As an example, suppose an arrow is flying towards a wall. With discrete collision detection, if the arrow is moving very quickly, there is a chance that the arrow will bypass the wall altogether and skip to the other side. Even if we use a small enough time-step so that the arrow does not skip the wall, the arrow will be partway through the wall when the collision is detected, so a post-correction step is needed to push the arrow back outside of the wall. If the wall is thin and an enemy is on the other side of the wall, the enemy may be hurt by the arrow if the enemy-arrow collision is tested before the wall-arrow collision, so we need to devise careful rules about the order in which collisions are tested. Continuous collision detection avoids all of these problems, because the two shapes never interpenetrate.

Collider is a library for continuous 2-D collision detection that I developed. I made this for use with a game I'm making named Resplendent Bell, but I thought I would make it an open-source project so that anyone who wants to can use it. It uses some classes in LibGDX, a Java game library I found a few months ago that looks very promising. Currently, Collider only allows circles and axis-aligned rectangles as shapes (no arbitrary polygons), since I think that is all I will need for my game.

There are a lot of other collision detection libraries out there, but I find they are usually in 3-D and coupled with physics engines.

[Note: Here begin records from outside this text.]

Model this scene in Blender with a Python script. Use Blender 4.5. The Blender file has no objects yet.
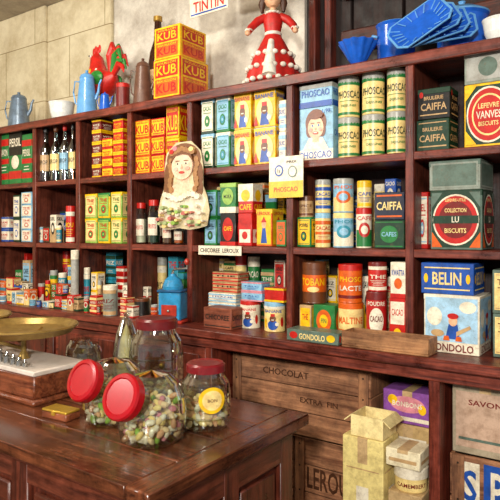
import bpy,bmesh,math,random
from mathutils import Matrix,Vector
random.seed(7)
H=1.5;F=590.0;CA,SA=.813,.582
def pos(px,Y):
    t=(px-250)/F; den=CA+SA*t
    return Y*(-SA+CA*t)/den, Y/den
def zat(py,d): return H-(py-231)*d/F
R0,R1,R2,R3=2.185,1.805,1.43,1.05
CEIL={R0:9,R1:2.146,R2:1.771,R3:1.396}
SC=bpy.context.scene
# ---------------- materials
def lin(h):
    h=h.lstrip('#');o=[]
    for i in (0,2,4):
        c=int(h[i:i+2],16)/255
        o.append(c/12.92 if c<.04045 else ((c+.055)/1.055)**2.4)
    return (*o,1)
MC={}
def nodes(name):
    m=bpy.data.materials.new(name);m.use_nodes=True
    nt=m.node_tree;b=nt.nodes['Principled BSDF']
    return m,nt,b
def paint(col,rough=.36,metal=0,var=.26,sc=26,wear=.62):
    k=('p',col,rough,metal,wear)
    if k in MC:return MC[k]
    m,nt,b=nodes('paint_'+col);L=nt.links.new
    tc=nt.nodes.new('ShaderNodeTexCoord');n=nt.nodes.new('ShaderNodeTexNoise')
    n.inputs['Scale'].default_value=sc;n.inputs['Detail'].default_value=8;n.inputs['Roughness'].default_value=.7
    cr=nt.nodes.new('ShaderNodeValToRGB')
    c=lin(col)
    cr.color_ramp.elements[0].position=.3;cr.color_ramp.elements[1].position=.58
    cr.color_ramp.elements[0].color=(c[0]*(1-var*1.6),c[1]*(1-var*1.8),c[2]*(1-var*2),1)
    cr.color_ramp.elements[1].color=c
    n2=nt.nodes.new('ShaderNodeTexNoise');n2.inputs['Scale'].default_value=55;n2.inputs['Detail'].default_value=9;n2.inputs['Roughness'].default_value=.8
    c2=nt.nodes.new('ShaderNodeValToRGB');c2.color_ramp.elements[0].position=.55;c2.color_ramp.elements[0].color=(0,0,0,1);c2.color_ramp.elements[1].position=.7;c2.color_ramp.elements[1].color=(wear,wear,wear,1)
    mx=nt.nodes.new('ShaderNodeMixRGB');mx.inputs['Color2'].default_value=lin('6a5038')
    L(tc.outputs['Object'],n.inputs['Vector']);L(n.outputs['Fac'],cr.inputs['Fac'])
    L(tc.outputs['Object'],n2.inputs['Vector']);L(n2.outputs['Fac'],c2.inputs['Fac']);L(c2.outputs['Color'],mx.inputs['Fac'])
    L(cr.outputs['Color'],mx.inputs['Color1']);L(mx.outputs['Color'],b.inputs['Base Color'])
    b.inputs['Roughness'].default_value=rough;b.inputs['Metallic'].default_value=metal
    MC[k]=m;return m
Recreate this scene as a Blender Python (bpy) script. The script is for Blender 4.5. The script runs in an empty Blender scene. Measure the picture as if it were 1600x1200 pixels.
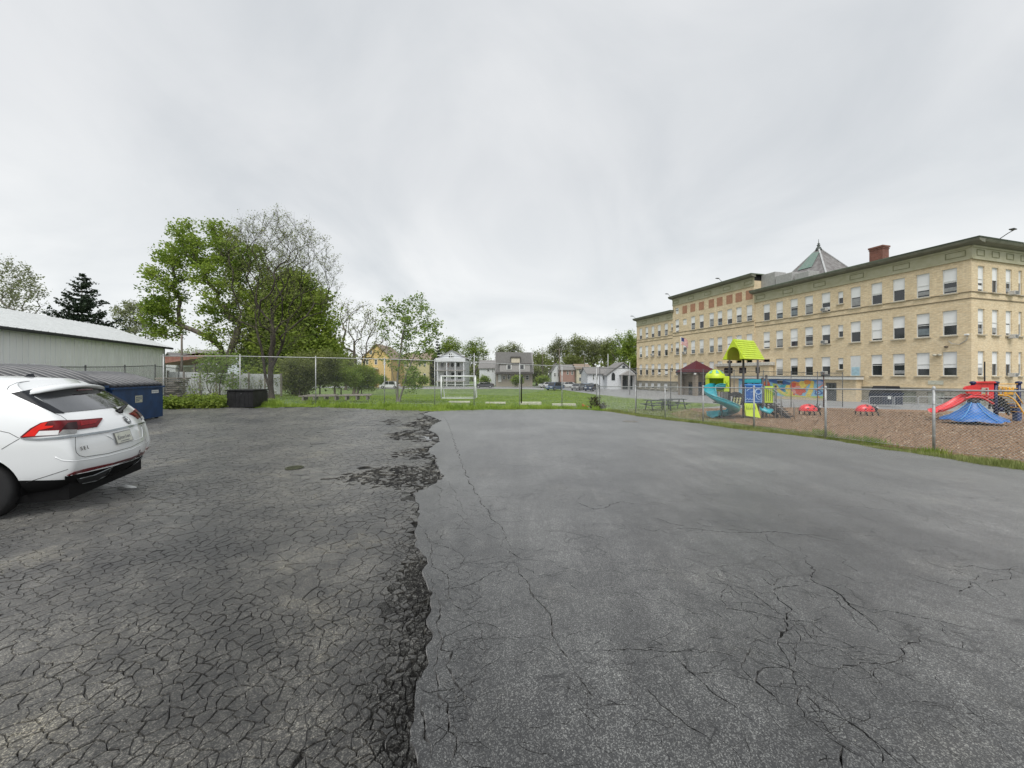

In my opinion, realistic physics engines are fairly useless and sometimes detrimental for most games, especially 2-D games. Also, continuous collision detection doesn't seem to be used very often. I wonder if people think it takes up too much computation time. I haven't noticed any performance problems with my code so far. My software has a pretty simple interface and is not intrusive on the user's game design choices. So if you are a game developer and think Collider sounds interesting, give it a try.